§ **REQUIREMENTS**:
Copy out exactly the lines from the start of the data to the line containing "COL = SC.collection". Include both.

+===+

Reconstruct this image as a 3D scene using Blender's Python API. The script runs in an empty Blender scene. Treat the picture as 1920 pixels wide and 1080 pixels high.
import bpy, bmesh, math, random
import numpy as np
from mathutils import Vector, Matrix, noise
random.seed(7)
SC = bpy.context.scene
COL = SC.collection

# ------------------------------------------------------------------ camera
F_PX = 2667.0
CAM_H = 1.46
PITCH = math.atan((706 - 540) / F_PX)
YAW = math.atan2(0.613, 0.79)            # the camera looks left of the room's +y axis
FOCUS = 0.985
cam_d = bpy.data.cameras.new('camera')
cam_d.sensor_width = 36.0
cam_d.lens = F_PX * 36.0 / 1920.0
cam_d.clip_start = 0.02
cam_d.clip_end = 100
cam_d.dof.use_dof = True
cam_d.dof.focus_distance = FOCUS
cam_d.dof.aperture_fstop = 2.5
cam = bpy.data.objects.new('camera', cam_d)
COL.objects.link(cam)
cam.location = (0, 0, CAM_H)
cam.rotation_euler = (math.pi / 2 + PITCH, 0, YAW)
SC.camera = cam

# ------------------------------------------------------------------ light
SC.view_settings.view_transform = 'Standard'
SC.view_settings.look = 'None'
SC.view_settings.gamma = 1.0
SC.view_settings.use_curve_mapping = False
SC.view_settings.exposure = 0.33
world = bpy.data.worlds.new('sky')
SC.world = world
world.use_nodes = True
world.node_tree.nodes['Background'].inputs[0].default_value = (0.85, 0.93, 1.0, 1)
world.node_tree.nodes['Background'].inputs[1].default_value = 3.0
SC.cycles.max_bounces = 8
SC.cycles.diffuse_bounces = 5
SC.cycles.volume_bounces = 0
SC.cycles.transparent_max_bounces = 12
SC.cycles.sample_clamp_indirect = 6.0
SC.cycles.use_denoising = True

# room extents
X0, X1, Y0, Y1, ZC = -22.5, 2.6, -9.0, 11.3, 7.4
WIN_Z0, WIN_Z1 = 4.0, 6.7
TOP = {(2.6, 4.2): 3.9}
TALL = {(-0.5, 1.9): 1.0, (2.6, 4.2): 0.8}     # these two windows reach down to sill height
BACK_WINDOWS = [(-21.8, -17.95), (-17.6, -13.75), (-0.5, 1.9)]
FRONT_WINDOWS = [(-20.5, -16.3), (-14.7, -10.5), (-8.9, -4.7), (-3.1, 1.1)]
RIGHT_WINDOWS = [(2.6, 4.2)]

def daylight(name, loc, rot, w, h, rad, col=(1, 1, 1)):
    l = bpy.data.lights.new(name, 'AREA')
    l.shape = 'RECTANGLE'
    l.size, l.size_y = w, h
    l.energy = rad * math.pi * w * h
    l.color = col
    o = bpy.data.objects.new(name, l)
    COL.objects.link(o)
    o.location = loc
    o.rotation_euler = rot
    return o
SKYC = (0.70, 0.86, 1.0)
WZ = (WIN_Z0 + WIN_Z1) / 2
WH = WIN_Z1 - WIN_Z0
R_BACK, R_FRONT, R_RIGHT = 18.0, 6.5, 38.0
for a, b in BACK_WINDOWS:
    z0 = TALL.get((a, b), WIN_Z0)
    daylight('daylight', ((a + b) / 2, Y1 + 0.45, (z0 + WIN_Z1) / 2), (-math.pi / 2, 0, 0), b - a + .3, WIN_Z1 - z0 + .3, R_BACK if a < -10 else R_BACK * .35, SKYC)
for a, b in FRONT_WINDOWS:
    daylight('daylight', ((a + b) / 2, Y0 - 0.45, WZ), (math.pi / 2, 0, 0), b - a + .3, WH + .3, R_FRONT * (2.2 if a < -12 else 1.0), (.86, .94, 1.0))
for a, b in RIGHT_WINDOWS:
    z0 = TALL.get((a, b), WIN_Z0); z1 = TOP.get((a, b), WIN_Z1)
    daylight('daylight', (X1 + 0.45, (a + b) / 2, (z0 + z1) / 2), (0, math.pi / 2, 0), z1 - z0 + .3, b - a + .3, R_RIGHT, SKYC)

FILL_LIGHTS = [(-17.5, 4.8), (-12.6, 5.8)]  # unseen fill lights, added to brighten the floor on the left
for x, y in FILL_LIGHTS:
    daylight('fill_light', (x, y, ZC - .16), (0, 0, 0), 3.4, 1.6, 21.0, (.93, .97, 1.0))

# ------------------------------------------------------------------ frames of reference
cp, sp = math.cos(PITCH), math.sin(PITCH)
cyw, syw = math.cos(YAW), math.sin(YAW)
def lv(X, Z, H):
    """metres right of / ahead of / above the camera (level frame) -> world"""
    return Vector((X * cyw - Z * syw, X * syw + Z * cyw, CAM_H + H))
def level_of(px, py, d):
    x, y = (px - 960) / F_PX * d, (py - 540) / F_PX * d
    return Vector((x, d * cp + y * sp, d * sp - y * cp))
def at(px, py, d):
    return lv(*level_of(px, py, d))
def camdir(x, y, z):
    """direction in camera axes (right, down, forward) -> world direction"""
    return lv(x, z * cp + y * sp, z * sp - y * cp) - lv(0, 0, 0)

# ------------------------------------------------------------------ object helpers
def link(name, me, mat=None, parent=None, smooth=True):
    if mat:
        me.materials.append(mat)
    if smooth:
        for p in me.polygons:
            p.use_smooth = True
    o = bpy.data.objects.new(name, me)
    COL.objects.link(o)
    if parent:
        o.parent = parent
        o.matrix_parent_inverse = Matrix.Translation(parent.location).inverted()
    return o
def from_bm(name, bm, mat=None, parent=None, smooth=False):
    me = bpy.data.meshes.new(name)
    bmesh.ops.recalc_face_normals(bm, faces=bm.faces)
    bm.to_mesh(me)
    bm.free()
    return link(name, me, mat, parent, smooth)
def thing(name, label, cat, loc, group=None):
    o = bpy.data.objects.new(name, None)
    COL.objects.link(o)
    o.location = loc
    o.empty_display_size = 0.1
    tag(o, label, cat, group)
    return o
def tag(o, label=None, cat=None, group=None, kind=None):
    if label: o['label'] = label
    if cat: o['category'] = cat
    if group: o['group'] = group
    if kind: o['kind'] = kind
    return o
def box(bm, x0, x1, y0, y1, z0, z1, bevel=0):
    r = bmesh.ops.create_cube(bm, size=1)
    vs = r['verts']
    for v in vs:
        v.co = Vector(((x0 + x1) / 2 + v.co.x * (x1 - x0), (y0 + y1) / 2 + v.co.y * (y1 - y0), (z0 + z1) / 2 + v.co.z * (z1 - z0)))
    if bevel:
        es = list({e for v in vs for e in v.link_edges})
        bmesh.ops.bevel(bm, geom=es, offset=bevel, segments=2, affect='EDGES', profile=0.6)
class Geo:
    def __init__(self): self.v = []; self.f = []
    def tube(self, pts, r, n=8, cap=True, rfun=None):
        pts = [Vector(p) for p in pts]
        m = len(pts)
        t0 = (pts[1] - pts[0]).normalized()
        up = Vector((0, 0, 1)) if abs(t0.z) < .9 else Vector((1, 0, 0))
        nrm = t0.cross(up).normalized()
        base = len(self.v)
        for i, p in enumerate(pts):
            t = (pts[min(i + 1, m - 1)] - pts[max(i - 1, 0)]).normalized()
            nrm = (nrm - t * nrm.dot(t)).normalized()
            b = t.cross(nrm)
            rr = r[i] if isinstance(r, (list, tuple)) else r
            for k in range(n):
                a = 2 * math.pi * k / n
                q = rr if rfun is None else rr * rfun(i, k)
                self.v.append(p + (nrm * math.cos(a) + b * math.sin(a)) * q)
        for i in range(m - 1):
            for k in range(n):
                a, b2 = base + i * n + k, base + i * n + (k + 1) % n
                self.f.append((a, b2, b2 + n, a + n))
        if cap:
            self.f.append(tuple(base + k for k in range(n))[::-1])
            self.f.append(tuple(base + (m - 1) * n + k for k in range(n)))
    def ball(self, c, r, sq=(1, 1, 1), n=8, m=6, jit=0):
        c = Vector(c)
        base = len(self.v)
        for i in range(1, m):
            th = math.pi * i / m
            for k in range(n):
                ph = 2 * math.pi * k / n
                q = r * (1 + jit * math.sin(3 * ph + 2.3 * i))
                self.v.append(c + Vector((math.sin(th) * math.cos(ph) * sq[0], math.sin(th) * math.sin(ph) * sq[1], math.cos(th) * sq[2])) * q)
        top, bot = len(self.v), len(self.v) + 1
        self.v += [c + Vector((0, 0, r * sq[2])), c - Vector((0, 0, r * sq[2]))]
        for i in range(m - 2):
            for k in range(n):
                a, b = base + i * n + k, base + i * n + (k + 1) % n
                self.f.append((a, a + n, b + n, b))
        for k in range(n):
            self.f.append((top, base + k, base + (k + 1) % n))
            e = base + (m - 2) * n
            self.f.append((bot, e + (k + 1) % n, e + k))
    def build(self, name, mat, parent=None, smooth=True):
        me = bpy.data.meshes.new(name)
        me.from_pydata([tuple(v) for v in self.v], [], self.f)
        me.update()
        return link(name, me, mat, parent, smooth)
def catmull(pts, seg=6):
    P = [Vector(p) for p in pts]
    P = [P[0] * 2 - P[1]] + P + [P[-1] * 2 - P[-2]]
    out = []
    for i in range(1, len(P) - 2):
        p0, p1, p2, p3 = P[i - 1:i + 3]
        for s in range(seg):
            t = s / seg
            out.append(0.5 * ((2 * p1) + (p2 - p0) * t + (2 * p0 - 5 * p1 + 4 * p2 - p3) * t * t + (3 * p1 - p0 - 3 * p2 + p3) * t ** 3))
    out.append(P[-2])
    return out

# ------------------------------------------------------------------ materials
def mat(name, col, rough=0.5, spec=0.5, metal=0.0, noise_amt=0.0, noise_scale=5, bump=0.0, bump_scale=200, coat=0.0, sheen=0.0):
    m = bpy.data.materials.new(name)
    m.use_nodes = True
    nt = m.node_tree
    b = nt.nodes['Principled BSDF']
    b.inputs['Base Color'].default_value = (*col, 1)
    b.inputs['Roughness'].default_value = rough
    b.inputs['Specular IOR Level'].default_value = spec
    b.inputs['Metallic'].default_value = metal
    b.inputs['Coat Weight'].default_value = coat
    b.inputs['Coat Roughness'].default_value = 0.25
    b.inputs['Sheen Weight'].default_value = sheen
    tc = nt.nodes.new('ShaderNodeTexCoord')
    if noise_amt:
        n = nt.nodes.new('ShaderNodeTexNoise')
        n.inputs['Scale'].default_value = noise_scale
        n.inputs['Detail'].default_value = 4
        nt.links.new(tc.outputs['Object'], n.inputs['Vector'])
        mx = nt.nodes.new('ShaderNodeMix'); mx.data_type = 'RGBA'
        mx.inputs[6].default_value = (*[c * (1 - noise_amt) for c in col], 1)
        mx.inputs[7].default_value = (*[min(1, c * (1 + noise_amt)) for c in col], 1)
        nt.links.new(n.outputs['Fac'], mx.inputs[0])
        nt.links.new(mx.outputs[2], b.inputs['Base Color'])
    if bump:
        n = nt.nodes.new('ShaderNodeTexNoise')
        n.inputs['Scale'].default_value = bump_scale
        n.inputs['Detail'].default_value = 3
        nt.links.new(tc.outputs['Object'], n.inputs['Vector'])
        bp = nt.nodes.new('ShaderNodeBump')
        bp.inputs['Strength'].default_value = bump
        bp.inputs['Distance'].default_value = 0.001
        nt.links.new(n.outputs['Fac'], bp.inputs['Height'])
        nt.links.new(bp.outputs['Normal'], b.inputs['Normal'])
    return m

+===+

§ **THE ANSWER**:
Reconstruct this image as a 3D scene using Blender's Python API. The script runs in an empty Blender scene. Treat the picture as 1920 pixels wide and 1080 pixels high.
import bpy, bmesh, math, random
import numpy as np
from mathutils import Vector, Matrix, noise
random.seed(7)
SC = bpy.context.scene
COL = SC.collection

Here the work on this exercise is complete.